** Start Raw data **

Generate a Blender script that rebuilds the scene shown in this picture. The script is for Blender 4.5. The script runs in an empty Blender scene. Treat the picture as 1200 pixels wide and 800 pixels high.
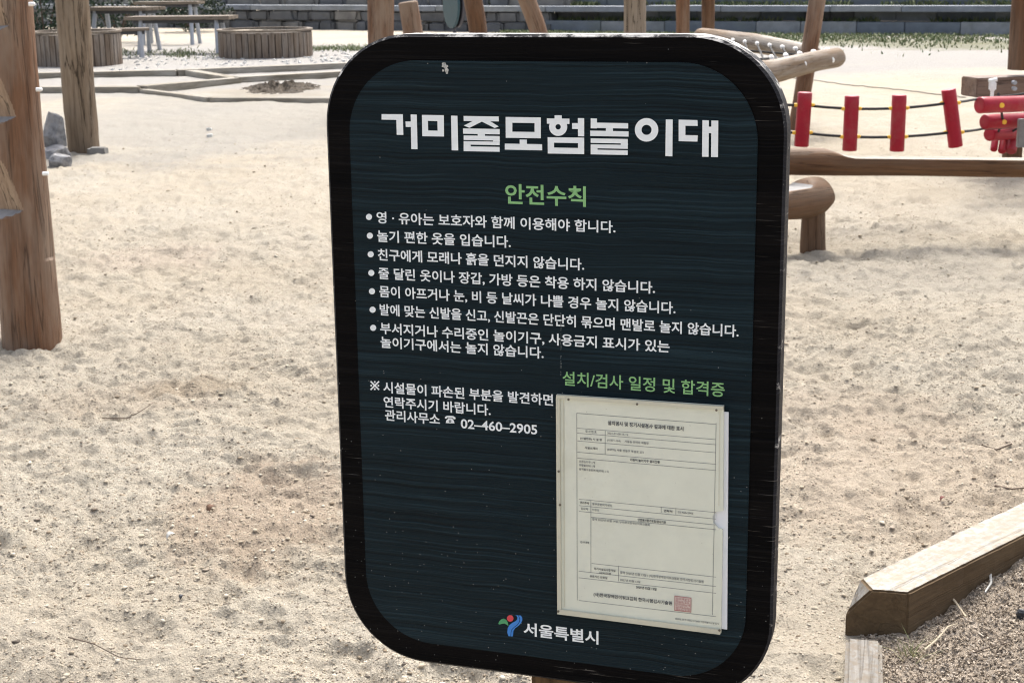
import bpy, bmesh, math, random
import numpy as np
from mathutils import Vector, Matrix

random.seed(7)
rng = np.random.default_rng(11)
scene = bpy.context.scene
COL = scene.collection

# ------------------------------------------------------------------ camera
FPX, PITCH, ROLL, CAMH = 1801.98, math.radians(13.7264), math.radians(-0.74034), 1.6
cp, sp = math.cos(PITCH), math.sin(PITCH)
_R0, FW, _U0 = np.array([1, 0, 0.]), np.array([0, cp, -sp]), np.array([0, sp, cp])
c_, s_ = math.cos(ROLL), math.sin(ROLL)
RT, UP = c_ * _R0 + s_ * _U0, -s_ * _R0 + c_ * _U0
cam_d = bpy.data.cameras.new('camera')
cam = bpy.data.objects.new('camera', cam_d)
COL.objects.link(cam)
M = Matrix.Identity(4)
for i in range(3):
    M[i][0], M[i][1], M[i][2] = RT[i], UP[i], -FW[i]
M[2][3] = CAMH
cam.matrix_world = M
cam_d.sensor_width = 36
cam_d.lens = FPX / 1200 * 36
cam_d.clip_start = 0.05
cam_d.clip_end = 2000
cam_d.dof.use_dof = True
cam_d.dof.focus_distance = 1.86
cam_d.dof.aperture_fstop = 28
scene.camera = cam

# ------------------------------------------------------------------ light
SUN_EL, SUN_AZ = math.radians(56), math.radians(14)      # azimuth measured from +Y towards +X
w = bpy.data.worlds.new('World')
scene.world = w
w.use_nodes = True
nt = w.node_tree
bg = nt.nodes['Background']
sky = nt.nodes.new('ShaderNodeTexSky')
sky.sky_type = 'NISHITA'
sky.sun_disc = False
sky.sun_elevation = SUN_EL
sky.sun_rotation = SUN_AZ
sky.dust_density = 5.0
sky.air_density = 0.7
sky.ozone_density = 0.6
hs = nt.nodes.new('ShaderNodeHueSaturation')          # thin high cloud greys the blue
hs.inputs['Saturation'].default_value = 0.55
nt.links.new(sky.outputs[0], hs.inputs['Color'])
nt.links.new(hs.outputs[0], bg.inputs[0])
bg.inputs[1].default_value = 0.15
sd = bpy.data.lights.new('sun', 'SUN')
sd.energy = 1.5
sd.angle = math.radians(20)
sd.color = (1.0, 0.965, 0.90)
sun = bpy.data.objects.new('sun', sd)
COL.objects.link(sun)
dv = Vector((math.sin(SUN_AZ) * math.cos(SUN_EL), math.cos(SUN_AZ) * math.cos(SUN_EL), math.sin(SUN_EL)))
sun.rotation_euler = dv.to_track_quat('Z', 'Y').to_euler()
sun.location = (0, 0, 12)
scene.view_settings.view_transform = 'Standard'
scene.view_settings.look = 'None'
scene.view_settings.gamma = 1
scene.view_settings.exposure = 1.45
scene.view_settings.use_curve_mapping = False
scene.render.engine = 'CYCLES'
scene.cycles.use_denoising = True
scene.cycles.filter_width = 1.15
scene.cycles.max_bounces = 6


# ------------------------------------------------------------------ helpers
def ray(px, py):
    return FW + RT * ((px - 600) / FPX) - UP * ((py - 400) / FPX)


def gp(px, py, z=0.0):
    d = ray(px, py)
    return d * ((z - CAMH) / d[2]) + np.array([0, 0, CAMH])


def at(px, py, Y):
    d = ray(px, py)
    return d * (Y / d[1]) + np.array([0, 0, CAMH])


def tag(o, label=None, cat=None, group=None, kind=None):
    if label: o['label'] = label
    if cat: o['category'] = cat
    if group: o['group'] = group
    if kind: o['kind'] = kind
    return o


def empty(name, loc, rz=0.0, label=None, cat=None, group=None):
    o = bpy.data.objects.new(name, None)
    COL.objects.link(o)
    o.location = loc
    o.rotation_euler = (0, 0, rz)
    o.empty_display_size = 0.05
    return tag(o, label, cat, group)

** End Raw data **

Directive: Set down the complete material exactly, but do not include the images.

In response:
Generate a Blender script that rebuilds the scene shown in this picture. The script is for Blender 4.5. The script runs in an empty Blender scene. Treat the picture as 1200 pixels wide and 800 pixels high.
import bpy, bmesh, math, random
import numpy as np
from mathutils import Vector, Matrix

random.seed(7)
rng = np.random.default_rng(11)
scene = bpy.context.scene
COL = scene.collection

# ------------------------------------------------------------------ camera
FPX, PITCH, ROLL, CAMH = 1801.98, math.radians(13.7264), math.radians(-0.74034), 1.6
cp, sp = math.cos(PITCH), math.sin(PITCH)
_R0, FW, _U0 = np.array([1, 0, 0.]), np.array([0, cp, -sp]), np.array([0, sp, cp])
c_, s_ = math.cos(ROLL), math.sin(ROLL)
RT, UP = c_ * _R0 + s_ * _U0, -s_ * _R0 + c_ * _U0
cam_d = bpy.data.cameras.new('camera')
cam = bpy.data.objects.new('camera', cam_d)
COL.objects.link(cam)
M = Matrix.Identity(4)
for i in range(3):
    M[i][0], M[i][1], M[i][2] = RT[i], UP[i], -FW[i]
M[2][3] = CAMH
cam.matrix_world = M
cam_d.sensor_width = 36
cam_d.lens = FPX / 1200 * 36
cam_d.clip_start = 0.05
cam_d.clip_end = 2000
cam_d.dof.use_dof = True
cam_d.dof.focus_distance = 1.86
cam_d.dof.aperture_fstop = 28
scene.camera = cam

# ------------------------------------------------------------------ light
SUN_EL, SUN_AZ = math.radians(56), math.radians(14)      # azimuth measured from +Y towards +X
w = bpy.data.worlds.new('World')
scene.world = w
w.use_nodes = True
nt = w.node_tree
bg = nt.nodes['Background']
sky = nt.nodes.new('ShaderNodeTexSky')
sky.sky_type = 'NISHITA'
sky.sun_disc = False
sky.sun_elevation = SUN_EL
sky.sun_rotation = SUN_AZ
sky.dust_density = 5.0
sky.air_density = 0.7
sky.ozone_density = 0.6
hs = nt.nodes.new('ShaderNodeHueSaturation')          # thin high cloud greys the blue
hs.inputs['Saturation'].default_value = 0.55
nt.links.new(sky.outputs[0], hs.inputs['Color'])
nt.links.new(hs.outputs[0], bg.inputs[0])
bg.inputs[1].default_value = 0.15
sd = bpy.data.lights.new('sun', 'SUN')
sd.energy = 1.5
sd.angle = math.radians(20)
sd.color = (1.0, 0.965, 0.90)
sun = bpy.data.objects.new('sun', sd)
COL.objects.link(sun)
dv = Vector((math.sin(SUN_AZ) * math.cos(SUN_EL), math.cos(SUN_AZ) * math.cos(SUN_EL), math.sin(SUN_EL)))
sun.rotation_euler = dv.to_track_quat('Z', 'Y').to_euler()
sun.location = (0, 0, 12)
scene.view_settings.view_transform = 'Standard'
scene.view_settings.look = 'None'
scene.view_settings.gamma = 1
scene.view_settings.exposure = 1.45
scene.view_settings.use_curve_mapping = False
scene.render.engine = 'CYCLES'
scene.cycles.use_denoising = True
scene.cycles.filter_width = 1.15
scene.cycles.max_bounces = 6


# ------------------------------------------------------------------ helpers
def ray(px, py):
    return FW + RT * ((px - 600) / FPX) - UP * ((py - 400) / FPX)


def gp(px, py, z=0.0):
    d = ray(px, py)
    return d * ((z - CAMH) / d[2]) + np.array([0, 0, CAMH])


def at(px, py, Y):
    d = ray(px, py)
    return d * (Y / d[1]) + np.array([0, 0, CAMH])


def tag(o, label=None, cat=None, group=None, kind=None):
    if label: o['label'] = label
    if cat: o['category'] = cat
    if group: o['group'] = group
    if kind: o['kind'] = kind
    return o


def empty(name, loc, rz=0.0, label=None, cat=None, group=None):
    o = bpy.data.objects.new(name, None)
    COL.objects.link(o)
    o.location = loc
    o.rotation_euler = (0, 0, rz)
    o.empty_display_size = 0.05
    return tag(o, label, cat, group)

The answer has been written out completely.